O Senado aprovou , em setembro do ano passado, o projeto que deu origem à lei do marco temporal ( PL 2.903/2023 ). Alguns trechos foram vetados pelo presidente Lula, mas o Congresso derrubou esses vetos , em dezembro de 2023. O STF, por sua vez, já vinha analisando a questão e definiu em setembro do ano passado que é inconstitucional limitar a demarcação à data da promulgação da Constituição, em 5 de outubro de 1988. O placar foi de 9 votos a favor e dois contrários.
Já neste ano, alguns partidos entraram com nova ação para o Supremo julgar a lei que trata da questão. A Ação Direta de Inconstitucionalidade (ADI) 7583, com pedido de liminar, foi apresentada por PT, PCdoB e PV. Os partidos argumentam que o STF já concluiu que a adoção desse marco temporal para definir a ocupação tradicional da terra pelas comunidades indígenas não é compatível com a proteção constitucional aos direitos dos povos indígenas sobre seus territórios.

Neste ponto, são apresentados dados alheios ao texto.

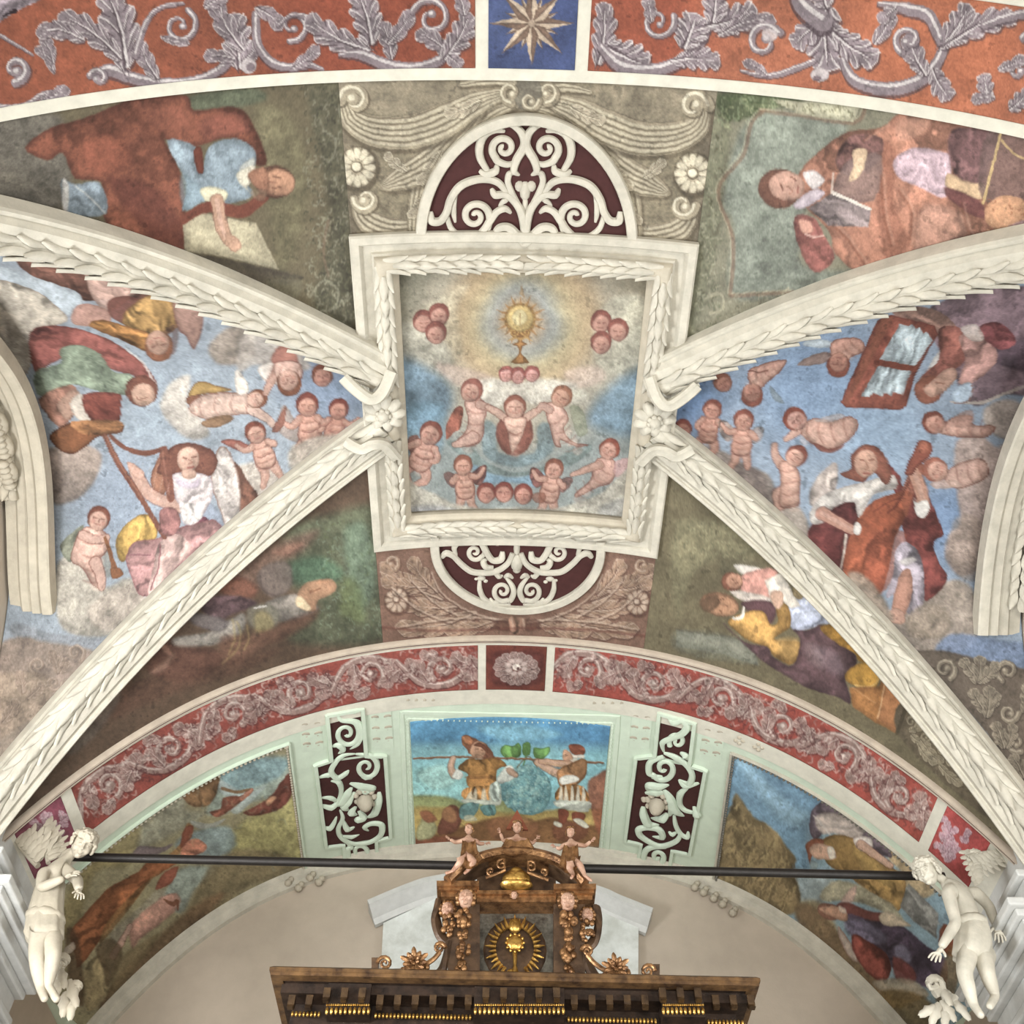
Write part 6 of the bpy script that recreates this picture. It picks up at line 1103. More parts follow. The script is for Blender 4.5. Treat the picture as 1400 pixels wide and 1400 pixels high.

Por outro lado, partidos de oposição pediram ao STF que confirme a validade da lei do marco temporal (ação declaratória de constitucionalidade – ADC 87). Os partidos Progressistas, Liberal e Republicanos argumentam que a lei nasce em meio a uma grande disputa política e pedem ao Supremo que declare a constitucionalidade da norma, especialmente de trechos que haviam sido vetados pelo presidente da República e, posteriormente, mantidos pelo Congresso.